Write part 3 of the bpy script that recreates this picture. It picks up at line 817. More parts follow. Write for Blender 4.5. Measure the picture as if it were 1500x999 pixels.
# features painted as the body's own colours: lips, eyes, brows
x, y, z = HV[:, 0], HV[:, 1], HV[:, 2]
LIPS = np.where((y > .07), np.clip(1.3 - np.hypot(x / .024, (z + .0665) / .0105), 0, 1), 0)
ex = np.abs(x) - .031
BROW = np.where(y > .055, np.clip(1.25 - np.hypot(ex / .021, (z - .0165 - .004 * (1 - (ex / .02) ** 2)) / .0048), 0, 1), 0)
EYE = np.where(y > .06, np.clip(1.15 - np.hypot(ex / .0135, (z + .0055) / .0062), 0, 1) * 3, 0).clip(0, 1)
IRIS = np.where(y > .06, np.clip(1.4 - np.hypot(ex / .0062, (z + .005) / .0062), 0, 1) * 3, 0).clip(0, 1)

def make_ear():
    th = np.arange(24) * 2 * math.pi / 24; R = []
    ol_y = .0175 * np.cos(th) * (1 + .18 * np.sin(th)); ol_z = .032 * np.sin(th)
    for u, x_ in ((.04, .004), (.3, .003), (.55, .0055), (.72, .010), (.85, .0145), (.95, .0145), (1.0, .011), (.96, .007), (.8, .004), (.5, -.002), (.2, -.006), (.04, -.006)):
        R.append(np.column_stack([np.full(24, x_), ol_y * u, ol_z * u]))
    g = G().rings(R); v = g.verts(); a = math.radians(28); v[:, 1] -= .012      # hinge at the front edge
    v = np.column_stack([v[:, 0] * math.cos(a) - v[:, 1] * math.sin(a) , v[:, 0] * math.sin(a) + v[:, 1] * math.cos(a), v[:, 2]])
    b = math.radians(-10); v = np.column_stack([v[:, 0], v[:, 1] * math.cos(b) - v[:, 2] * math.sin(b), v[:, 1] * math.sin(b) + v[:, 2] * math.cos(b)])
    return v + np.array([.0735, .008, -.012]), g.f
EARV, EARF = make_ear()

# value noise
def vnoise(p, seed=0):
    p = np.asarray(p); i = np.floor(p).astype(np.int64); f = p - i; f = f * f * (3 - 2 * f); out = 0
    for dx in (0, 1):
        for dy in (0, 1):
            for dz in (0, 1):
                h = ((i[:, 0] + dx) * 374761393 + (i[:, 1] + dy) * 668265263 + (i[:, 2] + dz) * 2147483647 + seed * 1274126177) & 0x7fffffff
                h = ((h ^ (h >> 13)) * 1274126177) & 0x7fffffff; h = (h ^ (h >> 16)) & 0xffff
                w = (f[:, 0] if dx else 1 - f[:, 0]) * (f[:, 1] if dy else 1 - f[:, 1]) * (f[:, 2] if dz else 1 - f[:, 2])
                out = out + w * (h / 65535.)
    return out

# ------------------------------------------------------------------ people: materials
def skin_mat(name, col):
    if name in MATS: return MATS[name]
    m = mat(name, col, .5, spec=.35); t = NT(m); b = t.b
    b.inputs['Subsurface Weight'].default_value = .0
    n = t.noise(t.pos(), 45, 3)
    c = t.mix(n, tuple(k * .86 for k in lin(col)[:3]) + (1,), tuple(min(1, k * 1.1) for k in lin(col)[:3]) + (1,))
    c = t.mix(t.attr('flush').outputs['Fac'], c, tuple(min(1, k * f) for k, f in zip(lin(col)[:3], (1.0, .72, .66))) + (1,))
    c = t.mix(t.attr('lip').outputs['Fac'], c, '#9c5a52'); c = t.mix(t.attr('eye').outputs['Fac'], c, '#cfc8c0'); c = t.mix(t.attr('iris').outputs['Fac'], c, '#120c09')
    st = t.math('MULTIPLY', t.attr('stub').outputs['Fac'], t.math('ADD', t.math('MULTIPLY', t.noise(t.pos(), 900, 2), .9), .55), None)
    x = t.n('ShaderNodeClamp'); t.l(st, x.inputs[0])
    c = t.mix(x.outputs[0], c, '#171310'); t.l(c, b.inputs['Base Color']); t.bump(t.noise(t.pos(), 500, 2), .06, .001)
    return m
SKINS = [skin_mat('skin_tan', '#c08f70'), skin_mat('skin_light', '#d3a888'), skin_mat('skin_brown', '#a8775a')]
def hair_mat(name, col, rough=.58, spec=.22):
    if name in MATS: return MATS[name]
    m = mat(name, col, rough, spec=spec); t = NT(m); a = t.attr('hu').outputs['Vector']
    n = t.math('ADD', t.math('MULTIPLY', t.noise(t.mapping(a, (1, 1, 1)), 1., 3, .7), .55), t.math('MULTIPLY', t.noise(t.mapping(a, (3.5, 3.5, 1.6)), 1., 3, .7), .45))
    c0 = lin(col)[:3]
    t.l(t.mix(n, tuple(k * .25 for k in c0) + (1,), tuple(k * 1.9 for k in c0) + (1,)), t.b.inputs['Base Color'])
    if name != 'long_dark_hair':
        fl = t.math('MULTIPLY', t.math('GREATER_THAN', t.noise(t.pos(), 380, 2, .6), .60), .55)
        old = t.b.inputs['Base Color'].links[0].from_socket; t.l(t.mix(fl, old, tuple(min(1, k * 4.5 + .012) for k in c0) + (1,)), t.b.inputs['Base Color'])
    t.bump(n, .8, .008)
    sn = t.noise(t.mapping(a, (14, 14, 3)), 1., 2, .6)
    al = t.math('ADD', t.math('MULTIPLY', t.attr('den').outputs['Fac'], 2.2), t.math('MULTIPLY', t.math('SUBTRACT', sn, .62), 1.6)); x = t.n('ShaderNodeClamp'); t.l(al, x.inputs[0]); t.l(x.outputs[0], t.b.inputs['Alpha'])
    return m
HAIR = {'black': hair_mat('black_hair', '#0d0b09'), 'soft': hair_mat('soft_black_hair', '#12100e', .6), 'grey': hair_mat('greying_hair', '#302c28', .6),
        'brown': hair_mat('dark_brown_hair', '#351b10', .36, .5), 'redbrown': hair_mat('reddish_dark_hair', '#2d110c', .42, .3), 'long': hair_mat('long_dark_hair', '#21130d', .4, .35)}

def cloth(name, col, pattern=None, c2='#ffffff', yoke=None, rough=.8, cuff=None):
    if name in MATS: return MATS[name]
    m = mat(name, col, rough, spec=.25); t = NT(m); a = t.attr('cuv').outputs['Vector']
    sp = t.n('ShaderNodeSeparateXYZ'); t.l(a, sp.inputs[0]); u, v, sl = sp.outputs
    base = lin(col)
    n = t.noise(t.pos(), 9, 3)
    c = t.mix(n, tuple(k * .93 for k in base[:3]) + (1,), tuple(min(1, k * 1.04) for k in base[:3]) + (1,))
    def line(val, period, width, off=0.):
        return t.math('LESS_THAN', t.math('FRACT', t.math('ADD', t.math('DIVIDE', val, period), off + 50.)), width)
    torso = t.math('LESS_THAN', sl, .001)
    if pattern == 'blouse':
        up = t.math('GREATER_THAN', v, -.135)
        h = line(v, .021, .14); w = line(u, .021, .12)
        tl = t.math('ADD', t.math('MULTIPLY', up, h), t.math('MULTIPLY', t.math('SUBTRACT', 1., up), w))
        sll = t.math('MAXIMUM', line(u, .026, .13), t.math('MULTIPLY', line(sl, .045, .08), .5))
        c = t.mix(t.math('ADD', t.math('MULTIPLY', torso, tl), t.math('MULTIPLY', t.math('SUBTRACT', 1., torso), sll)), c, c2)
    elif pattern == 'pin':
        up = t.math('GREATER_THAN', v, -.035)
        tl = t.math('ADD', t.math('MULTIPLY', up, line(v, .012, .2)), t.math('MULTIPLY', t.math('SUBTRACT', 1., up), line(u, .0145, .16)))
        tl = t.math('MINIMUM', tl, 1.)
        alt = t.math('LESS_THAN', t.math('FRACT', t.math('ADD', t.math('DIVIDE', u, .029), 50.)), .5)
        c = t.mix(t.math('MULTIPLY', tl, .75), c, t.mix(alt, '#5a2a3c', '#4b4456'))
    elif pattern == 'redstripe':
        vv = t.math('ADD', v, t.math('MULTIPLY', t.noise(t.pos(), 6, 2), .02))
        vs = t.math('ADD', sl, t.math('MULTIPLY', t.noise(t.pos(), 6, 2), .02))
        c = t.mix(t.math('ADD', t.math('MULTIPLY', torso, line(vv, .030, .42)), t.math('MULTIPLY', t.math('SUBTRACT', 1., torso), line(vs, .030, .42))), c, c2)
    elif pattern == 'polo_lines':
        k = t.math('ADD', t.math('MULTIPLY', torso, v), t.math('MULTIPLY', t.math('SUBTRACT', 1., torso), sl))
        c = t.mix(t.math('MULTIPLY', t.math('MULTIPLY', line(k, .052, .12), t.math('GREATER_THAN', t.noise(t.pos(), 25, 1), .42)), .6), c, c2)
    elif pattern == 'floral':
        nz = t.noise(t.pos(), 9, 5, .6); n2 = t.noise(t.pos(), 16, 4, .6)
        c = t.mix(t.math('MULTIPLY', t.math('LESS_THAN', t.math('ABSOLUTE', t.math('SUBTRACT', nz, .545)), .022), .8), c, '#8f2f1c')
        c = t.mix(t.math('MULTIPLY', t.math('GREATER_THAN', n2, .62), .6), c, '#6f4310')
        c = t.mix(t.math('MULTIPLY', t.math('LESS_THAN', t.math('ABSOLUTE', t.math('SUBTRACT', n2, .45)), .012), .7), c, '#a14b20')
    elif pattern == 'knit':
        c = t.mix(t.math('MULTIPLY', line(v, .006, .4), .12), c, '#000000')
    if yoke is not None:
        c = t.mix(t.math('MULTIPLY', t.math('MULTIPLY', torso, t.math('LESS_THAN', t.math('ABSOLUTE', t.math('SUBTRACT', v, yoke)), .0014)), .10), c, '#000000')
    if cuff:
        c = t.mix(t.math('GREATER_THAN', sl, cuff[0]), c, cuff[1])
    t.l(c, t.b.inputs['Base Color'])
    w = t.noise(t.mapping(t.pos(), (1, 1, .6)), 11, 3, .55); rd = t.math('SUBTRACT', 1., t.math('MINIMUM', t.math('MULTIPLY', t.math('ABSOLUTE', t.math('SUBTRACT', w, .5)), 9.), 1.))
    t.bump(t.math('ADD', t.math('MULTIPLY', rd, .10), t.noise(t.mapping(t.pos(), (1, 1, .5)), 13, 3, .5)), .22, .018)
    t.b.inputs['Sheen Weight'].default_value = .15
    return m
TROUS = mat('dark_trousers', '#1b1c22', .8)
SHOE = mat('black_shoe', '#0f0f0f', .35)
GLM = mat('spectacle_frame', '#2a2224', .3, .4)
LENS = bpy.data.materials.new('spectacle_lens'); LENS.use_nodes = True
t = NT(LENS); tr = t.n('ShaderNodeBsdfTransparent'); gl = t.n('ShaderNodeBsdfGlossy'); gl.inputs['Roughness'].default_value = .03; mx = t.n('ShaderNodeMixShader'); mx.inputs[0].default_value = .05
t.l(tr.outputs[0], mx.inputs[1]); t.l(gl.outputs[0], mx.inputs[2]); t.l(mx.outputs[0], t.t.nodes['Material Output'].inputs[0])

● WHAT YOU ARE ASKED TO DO
Everything from the first line of the material through the line containing "IRIS = np.where(y" is to be printed exactly; lines after that are to be left out.

● THE SOLUTION
Write part 3 of the bpy script that recreates this picture. It picks up at line 817. More parts follow. Write for Blender 4.5. Measure the picture as if it were 1500x999 pixels.
# features painted as the body's own colours: lips, eyes, brows
x, y, z = HV[:, 0], HV[:, 1], HV[:, 2]
LIPS = np.where((y > .07), np.clip(1.3 - np.hypot(x / .024, (z + .0665) / .0105), 0, 1), 0)
ex = np.abs(x) - .031
BROW = np.where(y > .055, np.clip(1.25 - np.hypot(ex / .021, (z - .0165 - .004 * (1 - (ex / .02) ** 2)) / .0048), 0, 1), 0)
EYE = np.where(y > .06, np.clip(1.15 - np.hypot(ex / .0135, (z + .0055) / .0062), 0, 1) * 3, 0).clip(0, 1)
IRIS = np.where(y > .06, np.clip(1.4 - np.hypot(ex / .0062, (z + .005) / .0062), 0, 1) * 3, 0).clip(0, 1)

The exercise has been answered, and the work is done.